Pioneering design college marks 40 years in style

Evelyn College of Design founder Evelyn Mungai-Eldon. PHOTO | MARGARETTA WA GACHERU | NMG

What you need to know:

  • While the College’s beginnings were ‘humble’, Evelyn quickly realized that for it to grown it had to move.
  • Evelyn had a knack for business, especially for building a brand and venturing into new arenas of enterprise.
  • Forty years have whizzed by, but not without the local, regional and even global communities recognizing that Evelyn’s not only a pioneer in education and fashion design, but also in entrepreneurship.

Evelyn College of Design is celebrating its 40th anniversary all this year with a series of panels, guest speakers, women empowerment workshops and fashion shows culminating in a Gala event in early December.

The pioneer fashion and design College was the fulfillment of a dream for its founder, Evelyn Mungai-Eldon who from the age of 10 had hoped she could one day start a school associated with fashion, design and beauty.

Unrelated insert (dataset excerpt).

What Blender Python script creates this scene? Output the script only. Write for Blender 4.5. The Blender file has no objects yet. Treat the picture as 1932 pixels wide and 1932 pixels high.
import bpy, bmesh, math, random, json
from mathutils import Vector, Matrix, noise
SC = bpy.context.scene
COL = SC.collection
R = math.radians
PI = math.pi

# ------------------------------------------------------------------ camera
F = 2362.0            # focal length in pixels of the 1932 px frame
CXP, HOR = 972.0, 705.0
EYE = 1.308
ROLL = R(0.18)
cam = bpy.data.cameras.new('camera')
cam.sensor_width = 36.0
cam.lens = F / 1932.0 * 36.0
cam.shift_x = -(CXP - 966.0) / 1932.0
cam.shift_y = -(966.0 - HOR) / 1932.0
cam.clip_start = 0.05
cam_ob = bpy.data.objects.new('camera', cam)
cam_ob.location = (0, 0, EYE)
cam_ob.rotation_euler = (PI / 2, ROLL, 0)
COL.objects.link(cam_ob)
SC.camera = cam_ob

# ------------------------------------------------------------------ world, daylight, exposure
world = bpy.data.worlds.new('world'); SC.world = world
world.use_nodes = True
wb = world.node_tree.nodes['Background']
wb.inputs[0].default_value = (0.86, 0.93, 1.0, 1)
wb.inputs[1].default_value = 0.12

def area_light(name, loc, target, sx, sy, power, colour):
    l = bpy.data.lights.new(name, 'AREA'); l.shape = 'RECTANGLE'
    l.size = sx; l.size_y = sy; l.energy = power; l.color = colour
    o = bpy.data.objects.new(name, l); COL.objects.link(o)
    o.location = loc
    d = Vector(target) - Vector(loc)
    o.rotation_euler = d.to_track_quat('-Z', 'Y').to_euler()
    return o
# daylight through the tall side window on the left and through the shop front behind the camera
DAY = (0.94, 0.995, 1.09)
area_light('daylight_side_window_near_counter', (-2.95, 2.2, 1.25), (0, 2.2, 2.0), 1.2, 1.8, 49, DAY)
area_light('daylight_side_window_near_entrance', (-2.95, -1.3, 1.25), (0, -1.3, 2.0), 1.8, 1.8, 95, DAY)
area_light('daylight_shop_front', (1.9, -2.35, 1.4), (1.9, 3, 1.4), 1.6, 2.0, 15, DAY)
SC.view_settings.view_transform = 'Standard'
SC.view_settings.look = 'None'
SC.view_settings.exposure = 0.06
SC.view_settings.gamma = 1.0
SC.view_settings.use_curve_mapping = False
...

But Evelyn was never one to dream without doing something about it. Having been born a few years before Kenyan Independence, there were few career paths for young women to follow back then. Yet Evelyn has never allowed limits to constrain her indefinitely.

She was fortunate to come from a family that believed in educating girls as well as boys. Nonetheless, it was still a time when educated girls either became nurses, teachers or secretaries, not pioneers in the fields of design or higher education. “At the time when we were starting the school, virtually no one [among Kenyans] knew about design. That’s why my first teachers at the college were practically all expatriates,” she said.

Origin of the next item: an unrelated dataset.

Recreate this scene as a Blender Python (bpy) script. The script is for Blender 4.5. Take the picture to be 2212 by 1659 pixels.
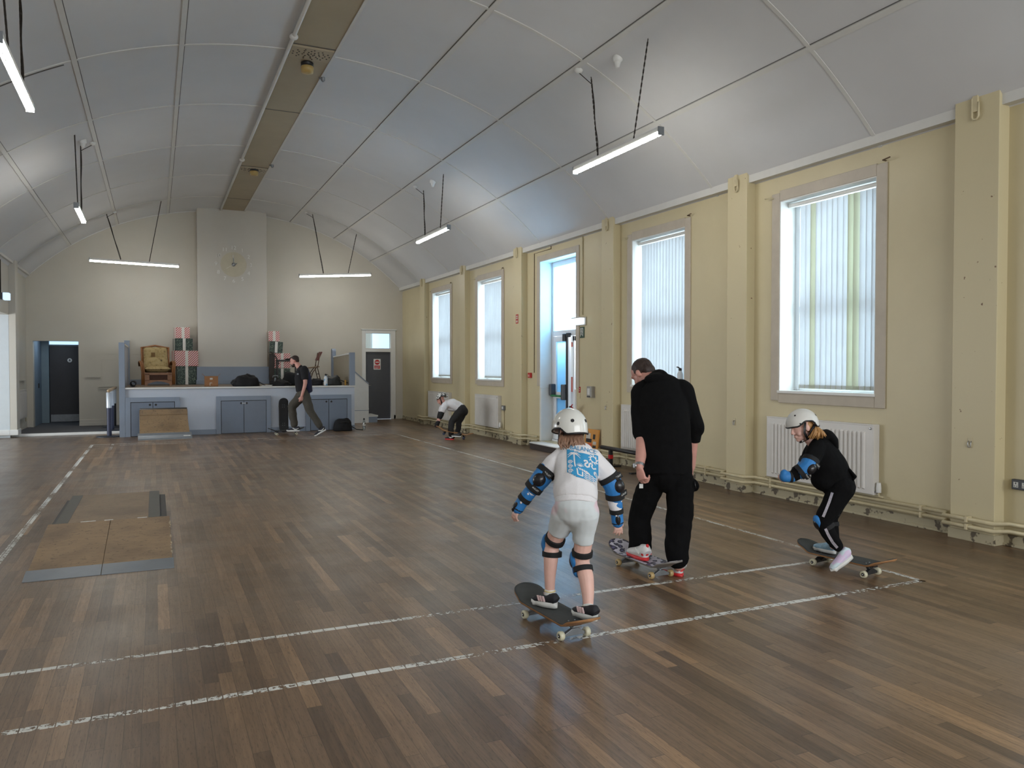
import bpy, bmesh, math, random
from mathutils import Vector, Matrix, noise
from mathutils.bvhtree import BVHTree

random.seed(7)
for o in list(bpy.data.objects):
    bpy.data.objects.remove(o)
S = bpy.context.scene
COL = S.collection
PI = math.pi

# ------------------------------------------------------------------ camera, world, exposure
EYE = 1.55
FPX = 1680.0
YAW = math.atan((1106 - 335) / FPX)
PITCH = math.atan((829.5 - 792) / FPX)
cam = bpy.data.objects.new('camera', bpy.data.cameras.new('camera'))
COL.objects.link(cam)
cam.data.sensor_width = 36.0
cam.data.lens = 36.0 * FPX / 2212.0
cam.data.clip_start = 0.05
cam.data.clip_end = 300
cam.location = (0, 0, EYE)
cam.rotation_euler = (PI / 2 - PITCH, 0, -YAW)
S.camera = cam
S.view_settings.view_transform = 'Standard'
S.view_settings.look = 'None'
S.view_settings.gamma = 1.0
S.view_settings.use_curve_mapping = False
S.view_settings.exposure = 0.17

world = bpy.data.worlds.new('overcast_sky')
S.world = world
world.use_nodes = True
wb = world.node_tree.nodes['Background']
wb.inputs[0].default_value = (0.80, 0.90, 1.0, 1)
wb.inputs[1].default_value = 1.15

FW = Vector((math.sin(YAW) * math.cos(PITCH), math.cos(YAW) * math.cos(PITCH), -math.sin(PITCH)))
RT = Vector((math.cos(YAW), -math.sin(YAW), 0))
UP = RT.cross(FW)
EYEV = Vector((0, 0, EYE))


def at(px, py, d):
    """measured point of the photograph at forward distance d (metres) -> world point"""
    return EYEV + (RT * ((px - 1106) / FPX) + UP * ((829.5 - py) / FPX) + FW) * d


def area(name, loc, rot, sx, sy, power, color=(0.93, 0.965, 1.0)):
    L = bpy.data.lights.new(name, 'AREA')
    L.shape = 'RECTANGLE'
    L.size, L.size_y = sx, sy
    L.energy = power
    L.color = color
    o = bpy.data.objects.new(name, L)
    COL.objects.link(o)
    o.location = loc
    o.rotation_euler = rot
    return o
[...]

Yet before they came, Evelyn had begun teaching in a room on Tom Mboya Street where she had previously been running her first professional business. Speedway Personal Selections, the first human resource recruitment agency owned by an African.

So while the College’s beginnings were ‘humble’, Evelyn quickly realized that for it to grown it had to move. “We found a house on Riara Road where the college grew rapidly over the next 20 years,” she said. Yet from the start, Evelyn had a knack for business, especially for building a brand and venturing into new arenas of enterprise.

One arena was media. She started Presence magazine in the 1970s, using it as a platform to both promote the college and advocate for the empowerment of women. She ran the publication for a good ten years, even as the college attracted aspiring designers from all over Africa and beyond.

The other entrepreneurial arena that Evelyn got into was property development. After 20 years, she realized the college had outgrown Riara Road, especially after expanding the school’s curriculum to include photography, interior design and art.

Coincidentally, she realized the land values along Riara Road were skyrocketing and it was time to re-design her Riara land. She found land for the school in Lavington, even as she developed luxury homes where the college had previously been. Surprisingly, becoming a property developer came quite easily to Evelyn. The skill has also benefited the college where she’s rehabbed an old colonial stone home, built well-equipped classrooms, serene outdoor study areas and even constructed a hostel where her non-Kenyan students can stay.

Forty years have whizzed by, but not without the local, regional and even global communities recognizing that Evelyn’s not only a pioneer in education and fashion design, but also in entrepreneurship and concern for women’s empowerment, especially African women.